By his own admission, Californian Clifford Rue, 30, used to be a monumental bore. He was the kind of sports fan who never could wait for the morning papers, spent half his time on the telephone badgering newspaper editors for up-to-the-minute dope. "Look," said a harassed sportswriter when Rue called him once too often, "we can't afford to take time off to give people running accounts of every cursing fight and ball game. We wouldn't have time to do anything else."

Ex-Marine Rue was far from chastened. The complaint convinced him that the city must be full of other impatient sports fans, all just as irritating as he. A little research uncovered the astonishing fact that Los Angeles newspapers, radio and TV stations, public libraries and universities got an average of 30,000 Rue-type requests every day.

In short order, Cliff Rue (a salesman at his father's liquor store) talked four friends into ponying up $40,000 to start a service called Sports Information Results. The police tapped his wires for weeks before they were satisfied that the 50 phone lines Rue wanted to put to work were not the sinews of a bookie joint.

Whisky & Courtesy. Today, after four months in business, Sports Information answers 18,000 calls a day; 17 researchers (all but two are paraplegics) field every question thrown at them. The office (Webster 8-3311) looks like a busy horse parlor, but its huge blackboard reflects more than track results: data on the big-time sports events are entered on the board, giving researchers the results at a glance. For the offbeat queries S.I.R. subscribes to a wire service and burrows through stacks of dog-eared reference books.

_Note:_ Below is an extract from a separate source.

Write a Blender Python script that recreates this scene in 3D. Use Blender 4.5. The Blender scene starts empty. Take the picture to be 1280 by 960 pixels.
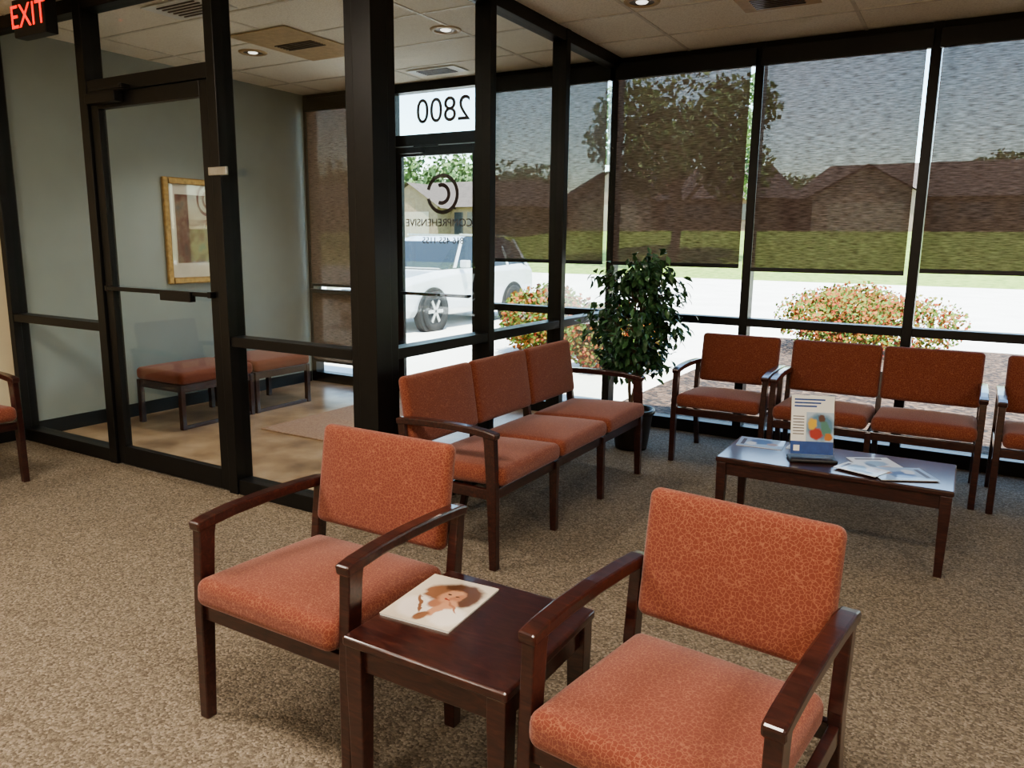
import bpy, bmesh, math, random
from mathutils import Vector, Matrix, Euler
random.seed(7)
S = bpy.context.scene
COL = S.collection

# ------------------------------------------------------------------ materials
def srgb(r,g,b):
    def f(c):
        c/=255.0
        return c/12.92 if c<=0.04045 else ((c+0.055)/1.055)**2.4
    return (f(r),f(g),f(b),1)
def new_mat(name):
    m=bpy.data.materials.new(name); m.use_nodes=True
    nt=m.node_tree; b=nt.nodes['Principled BSDF']
    return m,nt,b
def N(nt,t,**kw):
    n=nt.nodes.new(t)
    for k,v in kw.items(): setattr(n,k,v)
    return n
def ramp(nt,stops,interp='LINEAR'):
    r=N(nt,'ShaderNodeValToRGB'); cr=r.color_ramp; cr.interpolation=interp
    while len(cr.elements)<len(stops): cr.elements.new(0.5)
    for e,(p,c) in zip(cr.elements,stops): e.position=p; e.color=c
    return r
def coords(nt,scale=(1,1,1),kind='Object'):
    tc=N(nt,'ShaderNodeTexCoord'); mp=N(nt,'ShaderNodeMapping'); mp.inputs['Scale'].default_value=scale
    nt.links.new(tc.outputs[kind],mp.inputs[0]); return mp.outputs[0]
def mat_simple(name,c,rough=0.5,metal=0.0,var=0.12,scale=20,bump=0.0,coat=0.0,spec=0.5):
    m,nt,b=new_mat(name)
    co=coords(nt)
    nz=N(nt,'ShaderNodeTexNoise'); nz.inputs['Scale'].default_value=scale; nz.inputs['Detail'].default_value=3
    nt.links.new(co,nz.inputs['Vector'])
    d=tuple(x*(1-var) for x in c[:3])+(1,); l=tuple(min(1,x*(1+var)) for x in c[:3])+(1,)
    r=ramp(nt,[(0.3,d),(0.7,l)]); nt.links.new(nz.outputs['Fac'],r.inputs[0]); nt.links.new(r.outputs[0],b.inputs['Base Color'])
    b.inputs['Roughness'].default_value=rough; b.inputs['Metallic'].default_value=metal
    b.inputs['Coat Weight'].default_value=coat; b.inputs['Specular IOR Level'].default_value=spec
    if bump:
        bp=N(nt,'ShaderNodeBump'); bp.inputs['Strength'].default_value=bump; bp.inputs['Distance'].default_value=0.005
        nt.links.new(nz.outputs['Fac'],bp.inputs['Height']); nt.links.new(bp.outputs[0],b.inputs['Normal'])
    return m
def mat_wood():
    m,nt,b=new_mat('mahogany')
    co=coords(nt,(3,14,14))
    nz=N(nt,'ShaderNodeTexNoise'); nz.inputs['Scale'].default_value=4; nz.inputs['Detail'].default_value=6; nz.inputs['Distortion'].default_value=1.2
    nt.links.new(co,nz.inputs['Vector'])
    r=ramp(nt,[(0.3,(0.017,0.004,0.004,1)),(0.55,(0.038,0.010,0.008,1)),(0.8,(0.075,0.021,0.013,1))])
    nt.links.new(nz.outputs['Fac'],r.inputs[0]); nt.links.new(r.outputs[0],b.inputs['Base Color'])
    b.inputs['Roughness'].default_value=0.3; b.inputs['Coat Weight'].default_value=0.8; b.inputs['Coat Roughness'].default_value=0.12
    return m
def mat_fabric():
    m,nt,b=new_mat('crackle_fabric')
    co=coords(nt)
    nz=N(nt,'ShaderNodeTexNoise'); nz.inputs['Scale'].default_value=70; nz.inputs['Detail'].default_value=2
    nt.links.new(co,nz.inputs['Vector'])
    mx=N(nt,'ShaderNodeMix',data_type='RGBA'); mx.inputs[0].default_value=0.012
    nt.links.new(co,mx.inputs[6]); nt.links.new(nz.outputs['Color'],mx.inputs[7])
    v=N(nt,'ShaderNodeTexVoronoi',feature='DISTANCE_TO_EDGE'); v.inputs['Scale'].default_value=92
    nt.links.new(mx.outputs[2],v.inputs['Vector'])
    r=ramp(nt,[(0.0,(0.33,0.128,0.076,1)),(0.03,(0.30,0.112,0.066,1)),(0.08,(0.205,0.054,0.033,1)),(1,(0.195,0.050,0.031,1))])
    nt.links.new(v.outputs['Distance'],r.inputs[0]); 
    w=N(nt,'ShaderNodeTexNoise'); w.inputs['Scale'].default_value=600; nt.links.new(co,w.inputs['Vector'])
    m2=N(nt,'ShaderNodeMix',data_type='RGBA',blend_type='MULTIPLY'); m2.inputs[0].default_value=0.35
    nt.links.new(r.outputs[0],m2.inputs[6]); nt.links.new(w.outputs['Fac'],m2.inputs[7])
    nt.links.new(m2.outputs[2],b.inputs['Base Color'])
    b.inputs['Roughness'].default_value=0.85; b.inputs['Sheen Weight'].default_value=0.28; b.inputs['Sheen Roughness'].default_value=0.5
    b.inputs['Sheen Tint'].default_value=(1,0.82,0.80,1)
    b.inputs['Specular IOR Level'].default_value=0.2
    bp=N(nt,'ShaderNodeBump'); bp.inputs['Strength'].default_value=0.3; bp.inputs['Distance'].default_value=0.002
    nt.links.new(w.outputs['Fac'],bp.inputs['Height']); nt.links.new(bp.outputs[0],b.inputs['Normal'])
    return m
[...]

Once in a while, stymied by a tough question, researchers have to take down a name and address and mail the information later, but most requests get a quick response (one to ten minutes). S.I.R. makes a handsome profit from recorded advertisements that are played over the phone before each answer. Such varied clients as the Hollywood State Bank, the Los Angeles Examiner and a Las Vegas gambling casino advertise through S.I.R. But the biggest buyers of all are liquor companies. More often than not, the fan who calls the service will hear: "Here is your answer, courtesy of . Ask

for the whisky of elegance . . . The St. Louis Cardinals won the 1934 World Series four games to three."

Manhattan Prospects. Ruefully, Rue admits that most of his calls are for current race results, but any day is sure to bring other momentous questions. What was the largest football score ever run up? (In 1916 Cumberland University lost to Georgia Tech 222-0.)* What was the largest crowd ever to watch a water polo game? (In 1932 10,000 at the Los Angeles Olympic games.) S.I.R. will answer any reasonable query, but once refused to give Pro Wrestler Lord Carlton's address to an irate female fan who wanted to take him apart after watching him on TV.

S.I.R. expects a yearly gross of $250,000, is going so well that Rue is now planning a 200-phone service in Manhattan.

* A game in which garrulous George Allen, Franklin Roosevelt's political handyman, Harry Truman's White House jester and Dwight Eisenhower's golf companion, was Cumberland's captain. As George tells it, he made Cumberland's best run: "I only lost six yards."